To sum things up. Secret attacks exist; not steel charms whose effect would be magically irresistible, that you would only need to employ in order to reach the antagonist with certainty and thanks to which a beginner could overthrow a champion without any effort, but ordinary fencing devices which achieve a strong surprise effect either due to the way they are performed, or due to a preparation.

The attacks whose value hang on a material detail soon lose their secret. But those that rely on a preparation to achieve their effect can long remain mysterious, and therefore effective. That is because the fencers who can observe a physical mean of execution are many, whereas those who can notice a preparation are few.

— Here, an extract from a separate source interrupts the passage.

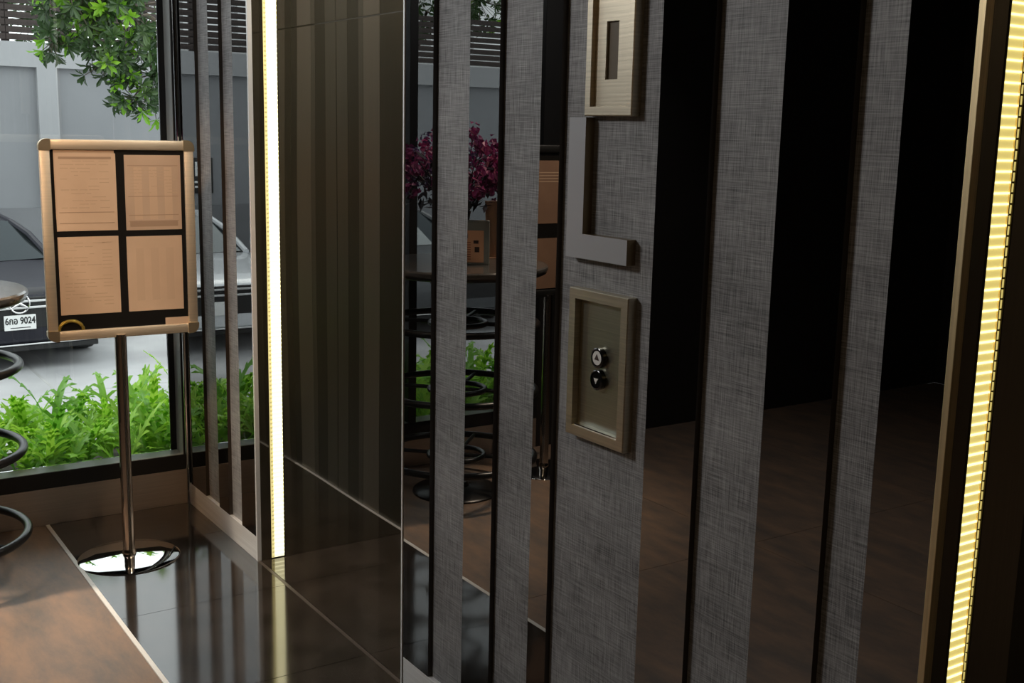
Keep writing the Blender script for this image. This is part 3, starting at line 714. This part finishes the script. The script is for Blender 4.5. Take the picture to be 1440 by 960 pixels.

  1. Translating the French phrase botte secrète is a bit of a headache. Botte is a fencing term originating in the Italian botta, meaning any strike with a sword – mostly thrusts at the time it was imported, but it applies to cuts as well. The term does not just cover a single attack but came to include all the preparations as well; I’m picking a general secret attack here.↩︎

  2. Le Bossu is a French novel in which the protagonist inherits a secret attack called la botte de Nevers, culminating in a thrust between the eyes. It has more or less become the archetype for secret attacks in France, despite it being a relatively late invention and entirely fictional. The author Paul Féval made the wise decision not to include much more details about it, at least not enough to work it out fully, leaving much to the reader’s imagination (and giving steady work to generations of fight choreographers). Here is, as far as I reckon, the most complete description he gives, at the moment when the protagonist teaches the attack to an old provost friend:

    Tubleu ! fit Lagardère en tâtant le fer du prévôt, comme tu es devenu mou !… Voyons, engage en tierce… coup droit retenu ! pare… coup droit, remets à fond… pare prime et riposte… marche… prime encore sur ma riposte… passe sous l’épée, et aux yeux !

    Or in English:

    My God! said Lagardère while touching the provost’s blade, how soft you have become!… Let us see, engage in third… straight attack, holding back! parry… straight attack, remise all the way… parry in first and riposte… walk… first again on my riposte… pass under the sword, and to the eyes!

    ↩︎
  3. à la muette, that is, without vocally instructing the student to perform the action, the student acts upon physical clues of the instructor↩︎

  4. The French says au pied levé. This has gone into common language to mean a last-minute, improvised action, but in this text I believe the litteral meaning is a better translation.↩︎

  5. The original is coup de jarret, literaly hamstring stroke, which denotes the capability to quickly spring from the knee.↩︎

  6. Interestingly, a prime also features prominently in Never’s attack… Reality meeting fiction?↩︎

  7. The French calls Pini a tireur de tête, tireur being a French term for fencer↩︎

3 thoughts on “Secret attacks

  1. Absolutely brilliant, thanks a lot!
    Also, it bears uncanny semblance to J. Harmenberg’s views on the “Olympic touches” and “Area of Expertise”.